Андрей КИРСАНКИН, к.ф.-м.н., старший научный сотрудник Института металлургии и материаловедения им. А.А.Байкова
1. Результаты реформы можно оценивать только после ее окончания, а до этого еще далеко. На фоне разделения Министерства образования и науки реформа РАН отошла на второй план. Да и роль академии в определении траектории развития науки в стране тоже перестала быть определяющей. 
Для “рядовых” научных сотрудников академических институтов реформа проходит практически незаметно. Увеличение реальной зарплаты, обусловленное сильно отсроченным исполнением майского указа президента страны 2012 года, в определенной мере скомпенсировало увеличившуюся бумажную нагрузку в виде отчетов. Что касается научных статей, которые являются основным критерием эффективности работы ученых и научных организаций, за годы реформы в этом направлении был окончательно завершен переход от качества к количеству. 
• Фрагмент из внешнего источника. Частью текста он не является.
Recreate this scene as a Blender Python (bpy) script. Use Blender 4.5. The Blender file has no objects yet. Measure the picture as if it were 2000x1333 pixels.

2. Дальнейшее развитие научной сферы, как мне кажется, будет определяться Стратегией научно-технологического развития и реализовываться новым Министерством науки и высшего образования совместно с различными фондами и корпорациями (Ростех, Роснано, Росатом, Сколково и т.д.). 
Думаю, что в ближайшие годы в системе академических институтов произойдут крупные изменения: они будут объединяться и/или интегрироваться с вузами по модели крупных научно-образовательных центров. К сожалению, этот механизм — по-видимому, единственная возможность сохранения накопленного академическими институтами богатейшего потенциала, который они в большинстве своем плохо использовали в последние 30 лет. Этот “застой”, в первую очередь, связан с отсутствием внятной кадровой политики, что привело фактически к исчезновению крупных научных школ. Хотя необходимо отметить и то, что государство в эти годы не уделяло науке должного внимания. И теперь даже и крупными финансовыми вливаниями образовавшиеся бреши быстро не ликвидируешь. 
Если говорить о перспективах РАН, то, как мне кажется, ее роль будет сведена к консультативной и согласующей.